Two questions are key to Iran–US relations over the next few months: Will President Donald Trump escalate conflict with Tehran in order to increase his re-election chances on 3 November? And would a Joe Biden victory pave the way for a US return to the Joint Comprehensive Plan of Action (JCPOA)?

Evidently, the answers are interdependent: deepening the confrontation may change the outcome of the US election and also the trajectory of Iran–US relations.

We are assuming there will be no November surprise and therefore focuses on potential scenarios under a Biden administration. A Biden victory is not a guarantee of effective de-escalation, which will depend on domestic politics in both capitals as well as on all aspects of bilateral and multilateral relations.

Will Joe Biden improve relations with Iran?

Nonetheless, it is a useful exercise to consider whether Biden could or would engineer US reinstatement into the agreement, because this could compel Tehran to avoid confrontation in the meantime.

The new administration will take effect on 20 January. It is unrealistic to currently expect much attention on foreign policy for now, but key US stakeholders know Iran will hold its own presidential election in June 2021 and that President Hassan Rohani cannot run for a third term.

They also know that dealing with the next Iranian administration could be very challenging. For that reason, analysts agree that Tehran and Washington should attempt to find common ground before Rohani leaves office. Time is of essence, and some initiatives may even have to start during the transition from one US Administration to the next.

The Tehran perspective

Many observers believe that the domestic political shift in Iran and the emergence of a hard-line Majles (parliament) will cause Iranian to withdraw from the JCPOA and possibly even from the Nuclear Non-Proliferation Treaty. Nonetheless, recent co-operation between Tehran and the International Atomic Energy Agency (IAEA) indicates that Iran remains interested in the JCPOA and would potentially engage the US in a constructive process of talks. Although Iranian leaders continue to dismiss the possibility of such negotiations, they also insist that as a first step the JCPOA has to be upheld.

Therefore, if a Biden Administration sends the right signals to Iranian stakeholders, it may be possible to use the existing JCPOA framework as the basis for a phased approach to achieving what could be a JCPOA Plus. 

The most significant component for Iran is compensation for damages caused by Trump’s withdrawal from the agreement. In fact, Iran has sued the US at the International Court of Justice (ICJ) over the negative impact of US sanctions and Tehran may leverage this legal stance in order to push for monetary compensation.

Once compensation has been addressed, Iran wants to move to what is termed ‘compliance for compliance’ while correcting some of its shortcomings, including removing restrictions on Iran-related transactions in the global banking system.

The Biden perspective

The Democratic Presidential Platform for the 2020 election clearly calls for a US return to the JCPOA. It also states that Washington would not seek regime change in Iran which can be interpreted as a positive gesture towards Tehran.

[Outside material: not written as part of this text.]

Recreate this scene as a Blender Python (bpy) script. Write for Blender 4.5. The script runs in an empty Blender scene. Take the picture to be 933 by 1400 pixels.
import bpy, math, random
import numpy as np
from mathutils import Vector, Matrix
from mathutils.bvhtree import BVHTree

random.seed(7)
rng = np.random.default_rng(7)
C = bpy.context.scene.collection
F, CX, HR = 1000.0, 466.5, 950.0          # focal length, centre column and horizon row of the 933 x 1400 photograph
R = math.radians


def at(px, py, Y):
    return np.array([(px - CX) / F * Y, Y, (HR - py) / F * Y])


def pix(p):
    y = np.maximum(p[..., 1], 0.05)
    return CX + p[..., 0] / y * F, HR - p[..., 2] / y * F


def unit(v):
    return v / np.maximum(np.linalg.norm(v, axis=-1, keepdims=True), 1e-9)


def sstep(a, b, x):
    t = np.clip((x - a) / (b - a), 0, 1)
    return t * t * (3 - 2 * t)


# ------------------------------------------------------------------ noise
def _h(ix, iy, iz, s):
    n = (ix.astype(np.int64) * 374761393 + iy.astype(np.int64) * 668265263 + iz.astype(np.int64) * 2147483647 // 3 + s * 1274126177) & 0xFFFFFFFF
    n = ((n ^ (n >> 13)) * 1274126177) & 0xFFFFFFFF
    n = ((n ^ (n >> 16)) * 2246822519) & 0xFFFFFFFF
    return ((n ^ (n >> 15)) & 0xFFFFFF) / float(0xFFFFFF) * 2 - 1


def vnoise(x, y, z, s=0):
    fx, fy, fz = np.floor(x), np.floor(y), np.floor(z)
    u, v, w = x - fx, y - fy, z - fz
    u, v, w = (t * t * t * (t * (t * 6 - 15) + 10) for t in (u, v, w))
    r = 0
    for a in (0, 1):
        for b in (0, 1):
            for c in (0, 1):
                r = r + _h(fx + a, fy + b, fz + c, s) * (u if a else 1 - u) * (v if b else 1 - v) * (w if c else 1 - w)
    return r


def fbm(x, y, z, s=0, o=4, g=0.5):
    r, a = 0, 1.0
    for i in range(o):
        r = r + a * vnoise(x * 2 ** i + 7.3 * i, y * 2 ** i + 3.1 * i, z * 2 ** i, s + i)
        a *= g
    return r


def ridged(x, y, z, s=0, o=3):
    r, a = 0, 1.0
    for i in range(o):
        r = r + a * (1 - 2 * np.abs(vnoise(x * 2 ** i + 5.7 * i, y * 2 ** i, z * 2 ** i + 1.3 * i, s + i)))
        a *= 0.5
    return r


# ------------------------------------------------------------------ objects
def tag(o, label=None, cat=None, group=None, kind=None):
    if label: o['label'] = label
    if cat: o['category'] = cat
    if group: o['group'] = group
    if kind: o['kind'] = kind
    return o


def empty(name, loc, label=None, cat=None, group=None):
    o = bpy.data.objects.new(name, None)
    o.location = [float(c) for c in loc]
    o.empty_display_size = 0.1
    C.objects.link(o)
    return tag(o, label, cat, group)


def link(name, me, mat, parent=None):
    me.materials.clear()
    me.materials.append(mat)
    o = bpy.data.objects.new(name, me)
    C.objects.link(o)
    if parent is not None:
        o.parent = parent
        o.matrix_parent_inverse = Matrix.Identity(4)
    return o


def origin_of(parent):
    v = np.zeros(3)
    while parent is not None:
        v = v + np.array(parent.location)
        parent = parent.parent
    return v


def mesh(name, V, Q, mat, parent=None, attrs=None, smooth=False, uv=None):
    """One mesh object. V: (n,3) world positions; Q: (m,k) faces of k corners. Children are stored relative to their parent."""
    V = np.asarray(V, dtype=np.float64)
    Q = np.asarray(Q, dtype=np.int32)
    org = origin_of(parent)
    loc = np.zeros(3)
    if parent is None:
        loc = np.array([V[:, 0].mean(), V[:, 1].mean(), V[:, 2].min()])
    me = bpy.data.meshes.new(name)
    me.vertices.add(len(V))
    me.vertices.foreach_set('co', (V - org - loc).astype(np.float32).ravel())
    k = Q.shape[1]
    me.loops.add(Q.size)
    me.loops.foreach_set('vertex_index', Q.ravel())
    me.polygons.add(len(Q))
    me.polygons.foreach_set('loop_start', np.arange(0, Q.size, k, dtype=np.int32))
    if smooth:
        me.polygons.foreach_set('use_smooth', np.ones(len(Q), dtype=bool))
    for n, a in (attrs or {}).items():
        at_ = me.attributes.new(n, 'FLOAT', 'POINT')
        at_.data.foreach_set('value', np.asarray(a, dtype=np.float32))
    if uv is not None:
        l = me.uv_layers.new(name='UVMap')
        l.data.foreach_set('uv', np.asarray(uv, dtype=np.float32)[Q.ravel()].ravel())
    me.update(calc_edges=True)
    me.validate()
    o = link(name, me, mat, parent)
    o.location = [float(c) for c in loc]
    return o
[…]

The Biden camp is therefore signalling its willingness to return to the JCPOA. Evidently, paying Iran compensation would be politically impossible, but with a certain degree of creativity Iran might be enticed to move towards a compliance for compliance scenario.

A Biden Administration could argue that a US return to the JCPOA despite Iranian non-compliance is itself compensation, and then issue a number of waivers, such as allowing the main customers of Iranian crude oil and condensate to begin importing petroleum products again. The challenge on the US side is the growing number of US stakeholders who will want a Biden Administration to push for concessions in other policy areas, such as missile technology and regional policies.

Experienced diplomats in Washington know that such an approach would be a non-starter. In fact, the only way to re-engage Iran is by returning to the JCPOA in its current format and then using the JCPOA Commission meetings to discuss further steps.

Because the political climate in Washington may not be conducive to giving Tehran incentives, the Europeans will have to play a crucial role in convincing Iran of the benefits of adhering to the agreement.